All of this is quite poetic in its way, and the passage has gained a great deal of popularity as a text for funeral services (or Services of Witness to the Resurrection, to be all Presbyterian about it). But for all of this effect, for all of this sense of comfort or reassurance, this is not really Paul's point to this whole discussion stretching across this whole fifteenth chapter. Paul saves that last point for the final verse. You can guess that Paul's big statement is coming when he breaks out the Greek word Ωστε (oste), which we generally translate as "therefore."

And what's the big "therefore" point? It's pretty simple:


Therefore, my beloved, be steadfast, immovable, always excelling in the work of the Lord, because you know that in the Lord your labor is not in vain. (NRSV)

 

"Be steadfast." Stand strong. Hang on. Keep at it. Keep doing the work. And that last encouragement - "you know that in the Lord your work is not in vain." It echoes quite nicely the words from the first verse of this chapter.

All of this talk of resurrection and eternal union with God in Christ and transformed bodies and all of this isn't about what is yet to come; it's about what we do now with the lives we are given to live here on earth, in union with one another in the body of Christ, in obedience to our God, under the guidance of the Holy Spirit. It's about not giving up, not deciding it's pointless or hopeless, not falling away or giving up or wavering, but keeping on and going about the work and remaining resolute about doing that work.  

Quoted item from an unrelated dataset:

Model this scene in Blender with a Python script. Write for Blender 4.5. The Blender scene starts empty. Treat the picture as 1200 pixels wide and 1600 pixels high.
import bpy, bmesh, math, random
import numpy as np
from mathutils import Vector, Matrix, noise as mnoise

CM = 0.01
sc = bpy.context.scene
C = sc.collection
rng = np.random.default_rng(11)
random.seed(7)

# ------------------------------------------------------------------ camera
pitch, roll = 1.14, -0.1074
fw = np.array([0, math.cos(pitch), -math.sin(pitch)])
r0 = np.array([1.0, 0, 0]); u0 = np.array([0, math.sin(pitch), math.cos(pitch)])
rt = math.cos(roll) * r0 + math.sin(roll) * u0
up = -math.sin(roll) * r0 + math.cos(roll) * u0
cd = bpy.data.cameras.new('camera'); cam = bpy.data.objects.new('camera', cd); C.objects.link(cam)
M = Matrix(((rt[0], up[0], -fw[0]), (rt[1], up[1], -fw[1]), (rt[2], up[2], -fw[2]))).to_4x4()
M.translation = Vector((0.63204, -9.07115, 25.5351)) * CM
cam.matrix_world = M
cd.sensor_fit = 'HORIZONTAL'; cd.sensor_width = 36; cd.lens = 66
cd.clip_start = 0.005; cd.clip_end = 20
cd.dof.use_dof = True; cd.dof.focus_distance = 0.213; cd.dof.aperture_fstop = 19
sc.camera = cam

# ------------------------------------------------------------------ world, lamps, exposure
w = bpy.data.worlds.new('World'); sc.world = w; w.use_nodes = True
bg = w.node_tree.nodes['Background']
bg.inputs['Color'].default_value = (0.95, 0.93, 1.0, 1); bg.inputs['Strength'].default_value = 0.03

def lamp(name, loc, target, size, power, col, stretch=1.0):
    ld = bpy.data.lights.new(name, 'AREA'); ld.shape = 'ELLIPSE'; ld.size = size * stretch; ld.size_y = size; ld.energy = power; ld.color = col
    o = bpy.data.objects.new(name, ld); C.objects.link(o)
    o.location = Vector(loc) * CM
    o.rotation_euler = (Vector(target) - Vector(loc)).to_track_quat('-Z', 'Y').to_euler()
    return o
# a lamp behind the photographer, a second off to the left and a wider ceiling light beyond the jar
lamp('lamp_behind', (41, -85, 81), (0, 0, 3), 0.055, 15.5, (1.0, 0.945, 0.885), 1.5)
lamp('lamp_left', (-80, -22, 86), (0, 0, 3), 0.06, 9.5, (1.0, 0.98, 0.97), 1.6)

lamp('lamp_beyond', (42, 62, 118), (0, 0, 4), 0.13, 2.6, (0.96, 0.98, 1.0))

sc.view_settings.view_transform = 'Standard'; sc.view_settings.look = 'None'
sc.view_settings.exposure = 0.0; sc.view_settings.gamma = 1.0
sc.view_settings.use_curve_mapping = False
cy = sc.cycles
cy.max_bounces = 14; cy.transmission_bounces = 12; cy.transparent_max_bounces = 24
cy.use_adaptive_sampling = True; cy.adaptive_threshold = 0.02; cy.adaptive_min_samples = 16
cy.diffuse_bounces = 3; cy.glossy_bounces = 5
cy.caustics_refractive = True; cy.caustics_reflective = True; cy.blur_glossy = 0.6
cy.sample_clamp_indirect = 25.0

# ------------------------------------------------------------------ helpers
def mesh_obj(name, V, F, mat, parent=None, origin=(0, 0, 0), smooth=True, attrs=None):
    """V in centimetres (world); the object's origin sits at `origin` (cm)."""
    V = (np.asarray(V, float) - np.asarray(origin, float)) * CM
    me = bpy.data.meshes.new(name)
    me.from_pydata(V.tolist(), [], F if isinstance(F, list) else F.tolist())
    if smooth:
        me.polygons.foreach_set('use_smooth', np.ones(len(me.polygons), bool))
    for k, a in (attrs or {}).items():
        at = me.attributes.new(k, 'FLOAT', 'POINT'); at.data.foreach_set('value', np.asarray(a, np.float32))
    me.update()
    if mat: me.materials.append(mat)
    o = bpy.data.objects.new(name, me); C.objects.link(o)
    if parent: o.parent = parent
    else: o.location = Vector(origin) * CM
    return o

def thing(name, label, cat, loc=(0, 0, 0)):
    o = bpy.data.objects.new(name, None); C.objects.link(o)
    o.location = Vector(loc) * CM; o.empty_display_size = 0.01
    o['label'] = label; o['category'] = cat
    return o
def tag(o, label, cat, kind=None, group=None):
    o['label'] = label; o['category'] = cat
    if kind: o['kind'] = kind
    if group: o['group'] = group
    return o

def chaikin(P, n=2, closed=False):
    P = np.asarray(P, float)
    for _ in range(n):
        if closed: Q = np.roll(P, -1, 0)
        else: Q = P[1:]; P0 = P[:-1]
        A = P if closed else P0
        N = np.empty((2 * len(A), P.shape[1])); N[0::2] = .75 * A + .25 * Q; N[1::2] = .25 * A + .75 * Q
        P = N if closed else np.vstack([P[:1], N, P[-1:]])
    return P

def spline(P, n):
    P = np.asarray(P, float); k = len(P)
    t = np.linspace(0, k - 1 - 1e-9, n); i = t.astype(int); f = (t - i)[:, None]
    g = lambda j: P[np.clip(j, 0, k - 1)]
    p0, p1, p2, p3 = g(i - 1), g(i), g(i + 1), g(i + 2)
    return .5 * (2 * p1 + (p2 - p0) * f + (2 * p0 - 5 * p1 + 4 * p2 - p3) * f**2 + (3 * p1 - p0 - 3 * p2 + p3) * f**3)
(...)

Sometimes it helps for some people to peek ahead to the end of a particularly intense novel, just to be reassured that there's a good ending ahead. (I'd never do that, but I'm told some folks do.) That's kinda what Paul has given the Corinthians here: a peek ahead, something to hold on to in the face of seeming hopelessness or pointlessness. 

We don't lose hope because of the opposition of sworn enemies of God, or the opposition of God's most zealous defenders (and these days it's hard to tell the difference between the two). We don't get resigned to the ways of this world because of, well, the ways of this world. We don't despair in the face of bleak hopelessness all around or in what seems like a complete lack of progress. We don't even despair over our own broken-down, impossible-to-maintain physical bodies that find new ways to betray us every week. We remain steadfast, immovable, always excelling in the work of the Lord, knowing that in the Lord, our work is not in vain. 

Thanks be to God. Amen.

 

Hymns (from Glory to God: The Presbyterian Hymnal unless otherwise indicated): #369, Blessing and Honor; #---, Thanks Be to God; #846. Fight the Good Fight.